48-letnia modelka w nowej odsłonie
Kiedy ekipa modowego magazynu "Harper’s Bazaar" przyjechała sfotografować dom Pameli, gwiazda zaskoczyła dziennikarzy. Anderson przywitała gości boso, we włosach nakręconych na wałki, w rozciągniętym swetrze. Tak delikatnej jeszcze jej nikt nie widział. Zrelaksowana aktorka pozowała do zdjęć, których efekty są zniewalające. Efekty oceńcie sami.

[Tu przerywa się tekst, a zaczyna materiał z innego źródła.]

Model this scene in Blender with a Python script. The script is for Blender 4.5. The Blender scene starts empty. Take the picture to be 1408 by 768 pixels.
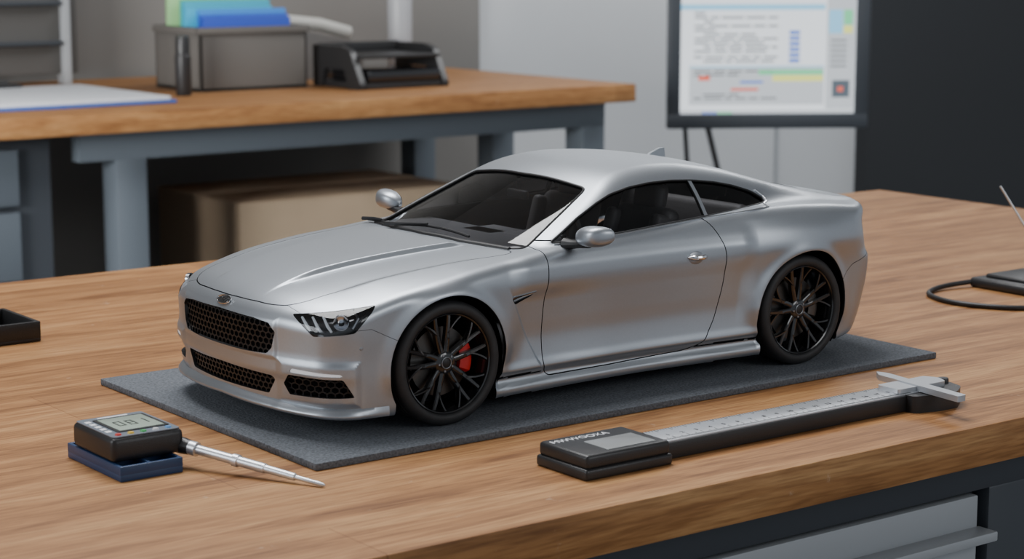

48-letnia naturalna modelka prezentuje się na tle swojego pięknego, nowoczesnego domu. Ubrana w obszerny, gruby, kremowy sweter, kuse szorty i boso profesjonalnie ustawia się do zdjęć na tle wykończonych eleganckim drewnem przestrzeni. Pamela potrafi być bardzo kobieca i w swojej delikatności bardzo seksowna.
Zarówno w luźno opadających na ramiona i plecy blond puklach, jak i w niechlujnie spiętych włosach, gwiazda bardzo przypomina seksowną ikonę filmu Brigitte Bardot.
"Chodzi o to, że wszyscy chcą powrotu seksbomby. Każdy chce naturalnego piękna, ale nawet to naturalne piękno osiąga się przy pomocy ciężkiego wysiłku. Zależy mi na tym, aby wyglądać kobieco" - komentuje sesję dla Harper’s Bazaar gwiazda.
W wywiadzie dla magazynu Anderson opowiada o kobiecości, o wegańskiej diecie oraz o tym, że starzenie się jej nie przeraża. Sesja, która została zrealizowana w domu gwiazdy zachwyca i pokazuje zupełnie inną stronę aktorki - tą delikatną. Jak wam się podoba?